Bir toplumsal ihtiyacın egemenlik aracına dönüşmesi...

Burada bir kez daha belirtmekte yarar vardır: Din toplumsal bir ihtiyaç olarak gelişmiştir. Bunu yok saymak ne mümkün, ne de doğrudur. Tarihsel bir gerçekliktir ve insan zihniyetinin oluşmasında da son derece önemli roller oynamıştır. Kavrama ve anlamanın gelişen bu süreçle bağlantılı olduğu kesindir, ancak bir egemenlik aracı olarak kullanılması da hem daha farklıdır ve hem de daha sonradan gelişmiştir. Din bir ihtiyaç iken ve toplumun inançla bağlanmasının olanaklarını sağlarken, dincilik bir egemenlik aracı olarak toplumun parçalanmasında, baskı altına alınmasında ve sömürülmesinde rol oynamıştır. Din bir kültürdür, ama dincilik bir iktidar aracıdır ve bugün uygulanan da esasında bu iktidar aracı olan dinciliktir. Bundan dolayı Önderliğimiz buna önemle vurgu yapmakta, dinciliğin insanlığın başına musallat olan cinsiyetçilik, milliyetçilik ve bilimciliğin yanında adını andığı dört temel hastalıktan ya da toplum karşıtlığından biri olarak anmaktadır.

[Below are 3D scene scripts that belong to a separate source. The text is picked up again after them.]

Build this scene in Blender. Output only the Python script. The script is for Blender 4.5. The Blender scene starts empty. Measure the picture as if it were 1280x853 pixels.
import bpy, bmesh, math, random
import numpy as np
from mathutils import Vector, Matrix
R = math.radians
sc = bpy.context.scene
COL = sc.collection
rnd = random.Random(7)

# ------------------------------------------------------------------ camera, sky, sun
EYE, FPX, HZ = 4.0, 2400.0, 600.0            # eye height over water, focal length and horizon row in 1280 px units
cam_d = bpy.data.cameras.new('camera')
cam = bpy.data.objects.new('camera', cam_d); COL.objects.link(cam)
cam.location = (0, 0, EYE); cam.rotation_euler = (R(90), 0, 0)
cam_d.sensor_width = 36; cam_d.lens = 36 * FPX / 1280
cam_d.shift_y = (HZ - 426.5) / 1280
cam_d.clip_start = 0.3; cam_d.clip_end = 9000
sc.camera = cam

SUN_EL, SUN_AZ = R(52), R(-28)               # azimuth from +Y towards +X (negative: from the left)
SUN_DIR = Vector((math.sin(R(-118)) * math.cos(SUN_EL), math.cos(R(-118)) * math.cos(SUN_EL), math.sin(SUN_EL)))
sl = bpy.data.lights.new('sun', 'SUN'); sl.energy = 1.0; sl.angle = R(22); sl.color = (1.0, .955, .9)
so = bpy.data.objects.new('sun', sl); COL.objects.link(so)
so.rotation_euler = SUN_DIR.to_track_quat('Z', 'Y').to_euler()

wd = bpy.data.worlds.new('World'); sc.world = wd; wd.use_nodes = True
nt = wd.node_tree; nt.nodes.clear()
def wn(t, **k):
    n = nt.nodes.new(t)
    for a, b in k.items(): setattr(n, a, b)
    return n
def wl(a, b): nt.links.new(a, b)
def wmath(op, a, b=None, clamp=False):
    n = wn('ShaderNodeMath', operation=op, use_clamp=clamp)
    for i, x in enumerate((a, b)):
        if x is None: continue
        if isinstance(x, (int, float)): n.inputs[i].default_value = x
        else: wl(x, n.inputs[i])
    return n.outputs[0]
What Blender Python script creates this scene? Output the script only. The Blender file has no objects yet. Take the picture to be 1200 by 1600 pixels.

Kültürel islam’a evet siyasal islam’a hayır

Biz bu çalışmamızda esas olarak dinciliği ve bir iktidar aracı olarak dinin devlet ve siyaset tarafından nasıl kullanıldığını kısa değinmelerle vurgulamaya çalıştık. Bunu görmek için bakmak bile yeterlidir. Devletin, siyasetin temel kavram ve argümanlarının din kaynaklı olduğu, iktidar ve yönetme anlayışının, devlete yüklenen kutsallık sıfatlarının da aynı kaynaktan olduğu nettir. Dincilik bir iktidar aracı olarak reddedilmesi gerekirken, din toplumun manevi hafızası olarak karşılanması gereken bir olgudur. Önderliğimizin, “kültürel islama evet, siyasal islama hayır” sözü, dine nasıl yaklaşılması gerektiğini göstermektedir.